_TO BE DONE_.
The entries below contain a line with "(.3,), .15, W_MID, .006)" and a line with "1.25), .03, .02, W_DARK).build('stirring_stick')". Quote exactly those two lines and all lines between them.

_DATA PROVIDED_.

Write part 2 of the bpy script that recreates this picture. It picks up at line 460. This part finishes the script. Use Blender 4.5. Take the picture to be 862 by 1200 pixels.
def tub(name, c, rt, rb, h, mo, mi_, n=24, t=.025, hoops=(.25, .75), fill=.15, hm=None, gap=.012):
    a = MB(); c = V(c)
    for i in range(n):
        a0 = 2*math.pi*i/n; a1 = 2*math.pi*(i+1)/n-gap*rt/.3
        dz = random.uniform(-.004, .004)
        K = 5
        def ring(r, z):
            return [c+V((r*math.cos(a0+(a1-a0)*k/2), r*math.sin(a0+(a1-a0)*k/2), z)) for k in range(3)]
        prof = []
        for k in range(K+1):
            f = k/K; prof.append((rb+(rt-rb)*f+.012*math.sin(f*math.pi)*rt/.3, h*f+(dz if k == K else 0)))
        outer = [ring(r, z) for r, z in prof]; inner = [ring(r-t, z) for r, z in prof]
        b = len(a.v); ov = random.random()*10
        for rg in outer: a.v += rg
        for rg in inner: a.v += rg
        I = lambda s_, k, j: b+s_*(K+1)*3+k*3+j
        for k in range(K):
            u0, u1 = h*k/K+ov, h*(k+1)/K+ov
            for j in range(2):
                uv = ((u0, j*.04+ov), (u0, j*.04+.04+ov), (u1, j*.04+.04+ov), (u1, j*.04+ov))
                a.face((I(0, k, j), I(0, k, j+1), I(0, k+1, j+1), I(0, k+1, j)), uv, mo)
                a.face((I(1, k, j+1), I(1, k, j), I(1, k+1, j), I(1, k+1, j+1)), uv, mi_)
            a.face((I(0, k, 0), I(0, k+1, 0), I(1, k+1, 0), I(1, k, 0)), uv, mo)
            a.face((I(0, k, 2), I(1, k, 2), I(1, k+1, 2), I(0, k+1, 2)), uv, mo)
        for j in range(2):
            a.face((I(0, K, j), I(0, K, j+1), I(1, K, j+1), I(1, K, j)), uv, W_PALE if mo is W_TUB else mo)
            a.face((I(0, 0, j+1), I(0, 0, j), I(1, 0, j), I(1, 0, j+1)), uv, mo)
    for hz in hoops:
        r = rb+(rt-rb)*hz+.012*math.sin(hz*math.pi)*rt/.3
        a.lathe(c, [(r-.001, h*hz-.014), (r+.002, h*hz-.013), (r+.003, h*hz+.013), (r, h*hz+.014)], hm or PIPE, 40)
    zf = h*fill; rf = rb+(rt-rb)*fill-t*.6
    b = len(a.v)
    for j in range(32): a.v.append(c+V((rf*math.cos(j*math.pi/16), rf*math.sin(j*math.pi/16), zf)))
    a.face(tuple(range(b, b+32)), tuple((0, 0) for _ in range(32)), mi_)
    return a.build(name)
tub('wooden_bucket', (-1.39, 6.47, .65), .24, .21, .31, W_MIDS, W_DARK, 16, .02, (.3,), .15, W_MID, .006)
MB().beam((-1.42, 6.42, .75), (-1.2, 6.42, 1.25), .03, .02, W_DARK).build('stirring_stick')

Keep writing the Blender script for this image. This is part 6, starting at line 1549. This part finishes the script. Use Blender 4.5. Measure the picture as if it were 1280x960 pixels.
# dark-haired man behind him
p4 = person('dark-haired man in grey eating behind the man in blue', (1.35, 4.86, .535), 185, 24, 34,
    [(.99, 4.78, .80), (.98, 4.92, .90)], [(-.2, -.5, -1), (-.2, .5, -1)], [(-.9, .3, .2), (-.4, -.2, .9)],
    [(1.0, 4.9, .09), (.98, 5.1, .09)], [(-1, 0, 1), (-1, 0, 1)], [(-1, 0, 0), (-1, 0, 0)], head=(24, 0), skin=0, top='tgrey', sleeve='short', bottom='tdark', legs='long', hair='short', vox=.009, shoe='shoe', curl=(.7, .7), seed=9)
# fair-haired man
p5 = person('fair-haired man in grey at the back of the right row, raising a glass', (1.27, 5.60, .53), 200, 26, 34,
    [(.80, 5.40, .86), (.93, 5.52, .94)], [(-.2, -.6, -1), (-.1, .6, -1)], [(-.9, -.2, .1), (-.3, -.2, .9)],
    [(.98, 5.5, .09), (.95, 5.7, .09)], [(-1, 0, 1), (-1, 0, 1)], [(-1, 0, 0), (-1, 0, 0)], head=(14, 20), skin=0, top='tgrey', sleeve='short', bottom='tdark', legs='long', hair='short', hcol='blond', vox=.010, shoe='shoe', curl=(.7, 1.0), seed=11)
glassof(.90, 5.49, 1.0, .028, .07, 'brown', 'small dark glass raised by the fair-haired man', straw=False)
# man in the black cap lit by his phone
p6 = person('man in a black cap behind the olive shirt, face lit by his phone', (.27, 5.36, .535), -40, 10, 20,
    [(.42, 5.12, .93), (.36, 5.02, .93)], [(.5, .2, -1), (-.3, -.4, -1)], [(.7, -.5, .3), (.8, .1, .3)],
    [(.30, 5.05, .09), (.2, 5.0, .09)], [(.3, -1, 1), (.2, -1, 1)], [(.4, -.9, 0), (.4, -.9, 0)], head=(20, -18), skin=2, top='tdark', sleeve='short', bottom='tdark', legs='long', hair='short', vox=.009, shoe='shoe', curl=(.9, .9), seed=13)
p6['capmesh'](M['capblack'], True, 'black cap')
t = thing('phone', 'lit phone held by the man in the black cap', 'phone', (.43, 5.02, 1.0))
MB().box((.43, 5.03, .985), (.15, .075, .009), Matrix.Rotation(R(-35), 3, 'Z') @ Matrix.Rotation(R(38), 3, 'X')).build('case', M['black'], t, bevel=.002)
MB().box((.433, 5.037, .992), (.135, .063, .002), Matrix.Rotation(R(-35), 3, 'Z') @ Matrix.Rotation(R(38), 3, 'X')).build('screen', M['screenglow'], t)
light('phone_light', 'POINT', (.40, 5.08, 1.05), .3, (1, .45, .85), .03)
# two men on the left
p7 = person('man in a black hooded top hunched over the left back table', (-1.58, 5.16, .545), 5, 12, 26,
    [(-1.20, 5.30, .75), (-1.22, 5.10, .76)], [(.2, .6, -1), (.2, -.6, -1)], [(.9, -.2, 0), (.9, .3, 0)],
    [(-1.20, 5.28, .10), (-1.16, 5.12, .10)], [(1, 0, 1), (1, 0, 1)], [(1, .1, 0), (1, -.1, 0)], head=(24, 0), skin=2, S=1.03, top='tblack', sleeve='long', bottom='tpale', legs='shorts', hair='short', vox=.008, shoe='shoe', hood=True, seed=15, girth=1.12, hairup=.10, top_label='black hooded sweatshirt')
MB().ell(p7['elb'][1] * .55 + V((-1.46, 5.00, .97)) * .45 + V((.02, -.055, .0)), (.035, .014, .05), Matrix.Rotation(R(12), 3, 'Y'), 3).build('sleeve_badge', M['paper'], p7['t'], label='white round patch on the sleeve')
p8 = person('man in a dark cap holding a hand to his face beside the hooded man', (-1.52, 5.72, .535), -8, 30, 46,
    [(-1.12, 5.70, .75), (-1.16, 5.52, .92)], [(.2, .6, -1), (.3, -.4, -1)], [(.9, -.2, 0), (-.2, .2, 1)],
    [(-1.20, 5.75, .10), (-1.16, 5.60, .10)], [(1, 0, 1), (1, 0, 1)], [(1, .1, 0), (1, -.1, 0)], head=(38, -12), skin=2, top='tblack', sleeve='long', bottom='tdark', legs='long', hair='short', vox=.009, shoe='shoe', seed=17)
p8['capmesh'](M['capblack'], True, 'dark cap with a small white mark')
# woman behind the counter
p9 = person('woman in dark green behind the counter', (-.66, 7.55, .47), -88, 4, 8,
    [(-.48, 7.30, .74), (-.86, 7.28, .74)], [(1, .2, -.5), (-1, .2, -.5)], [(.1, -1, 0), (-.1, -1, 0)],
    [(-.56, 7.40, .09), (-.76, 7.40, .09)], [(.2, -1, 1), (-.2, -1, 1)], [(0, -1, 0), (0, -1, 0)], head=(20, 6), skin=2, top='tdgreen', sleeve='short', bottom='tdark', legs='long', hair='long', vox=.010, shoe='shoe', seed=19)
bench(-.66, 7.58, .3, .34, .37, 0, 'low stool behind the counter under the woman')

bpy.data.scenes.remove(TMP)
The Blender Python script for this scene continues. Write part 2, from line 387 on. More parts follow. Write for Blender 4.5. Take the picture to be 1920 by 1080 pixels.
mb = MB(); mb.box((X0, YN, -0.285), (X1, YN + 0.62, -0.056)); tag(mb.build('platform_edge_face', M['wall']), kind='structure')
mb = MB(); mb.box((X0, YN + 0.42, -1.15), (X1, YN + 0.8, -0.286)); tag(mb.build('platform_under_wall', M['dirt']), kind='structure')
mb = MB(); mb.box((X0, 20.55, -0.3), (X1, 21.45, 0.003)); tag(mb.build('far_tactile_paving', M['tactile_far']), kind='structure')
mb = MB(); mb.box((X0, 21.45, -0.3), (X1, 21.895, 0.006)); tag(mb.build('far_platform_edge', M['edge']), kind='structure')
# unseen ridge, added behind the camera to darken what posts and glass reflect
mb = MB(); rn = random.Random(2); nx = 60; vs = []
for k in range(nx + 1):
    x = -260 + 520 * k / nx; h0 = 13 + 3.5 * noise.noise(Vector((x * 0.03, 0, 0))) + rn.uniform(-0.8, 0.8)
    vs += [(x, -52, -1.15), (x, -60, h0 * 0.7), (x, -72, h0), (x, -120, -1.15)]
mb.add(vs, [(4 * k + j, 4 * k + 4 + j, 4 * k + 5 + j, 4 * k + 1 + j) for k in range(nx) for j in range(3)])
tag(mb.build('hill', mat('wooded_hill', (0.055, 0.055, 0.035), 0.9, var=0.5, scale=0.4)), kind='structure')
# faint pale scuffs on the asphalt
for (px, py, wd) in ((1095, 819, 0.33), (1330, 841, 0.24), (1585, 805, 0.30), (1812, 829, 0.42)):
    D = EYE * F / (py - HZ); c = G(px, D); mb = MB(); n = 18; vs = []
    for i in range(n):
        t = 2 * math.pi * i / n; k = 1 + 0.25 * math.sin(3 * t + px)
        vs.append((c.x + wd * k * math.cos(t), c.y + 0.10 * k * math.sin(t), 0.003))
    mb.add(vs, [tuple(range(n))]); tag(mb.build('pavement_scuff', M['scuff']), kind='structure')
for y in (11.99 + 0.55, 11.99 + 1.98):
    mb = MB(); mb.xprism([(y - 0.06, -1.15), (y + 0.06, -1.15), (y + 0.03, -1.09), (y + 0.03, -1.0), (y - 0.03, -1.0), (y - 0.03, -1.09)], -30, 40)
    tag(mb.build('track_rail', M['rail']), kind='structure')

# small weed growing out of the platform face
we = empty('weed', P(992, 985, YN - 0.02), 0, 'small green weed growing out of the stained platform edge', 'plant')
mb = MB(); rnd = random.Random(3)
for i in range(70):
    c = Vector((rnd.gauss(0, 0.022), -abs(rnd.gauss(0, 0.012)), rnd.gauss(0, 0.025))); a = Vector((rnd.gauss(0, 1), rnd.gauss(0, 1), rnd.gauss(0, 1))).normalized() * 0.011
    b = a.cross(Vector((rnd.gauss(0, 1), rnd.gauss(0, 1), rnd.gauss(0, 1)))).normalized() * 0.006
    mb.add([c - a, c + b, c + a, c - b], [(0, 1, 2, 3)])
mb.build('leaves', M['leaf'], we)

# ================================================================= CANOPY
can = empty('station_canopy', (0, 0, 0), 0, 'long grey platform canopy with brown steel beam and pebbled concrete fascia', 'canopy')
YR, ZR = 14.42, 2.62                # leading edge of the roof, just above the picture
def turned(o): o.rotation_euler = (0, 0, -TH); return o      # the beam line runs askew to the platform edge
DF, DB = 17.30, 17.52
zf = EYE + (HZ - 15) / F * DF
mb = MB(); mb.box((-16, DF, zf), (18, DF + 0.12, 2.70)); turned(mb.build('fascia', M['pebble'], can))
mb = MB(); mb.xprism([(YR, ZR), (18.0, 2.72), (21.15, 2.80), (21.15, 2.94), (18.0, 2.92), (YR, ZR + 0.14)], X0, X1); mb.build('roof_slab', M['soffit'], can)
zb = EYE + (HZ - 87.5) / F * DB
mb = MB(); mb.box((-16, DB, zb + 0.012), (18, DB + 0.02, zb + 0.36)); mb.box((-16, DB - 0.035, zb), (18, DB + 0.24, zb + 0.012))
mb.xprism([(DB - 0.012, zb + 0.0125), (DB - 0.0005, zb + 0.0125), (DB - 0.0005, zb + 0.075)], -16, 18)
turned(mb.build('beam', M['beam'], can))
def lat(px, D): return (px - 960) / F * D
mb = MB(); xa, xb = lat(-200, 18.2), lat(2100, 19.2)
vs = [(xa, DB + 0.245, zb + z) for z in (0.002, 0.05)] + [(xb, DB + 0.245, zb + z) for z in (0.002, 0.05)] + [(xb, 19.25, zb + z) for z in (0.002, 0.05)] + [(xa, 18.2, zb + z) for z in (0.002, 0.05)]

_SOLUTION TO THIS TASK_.
tub('wooden_bucket', (-1.39, 6.47, .65), .24, .21, .31, W_MIDS, W_DARK, 16, .02, (.3,), .15, W_MID, .006)
MB().beam((-1.42, 6.42, .75), (-1.2, 6.42, 1.25), .03, .02, W_DARK).build('stirring_stick')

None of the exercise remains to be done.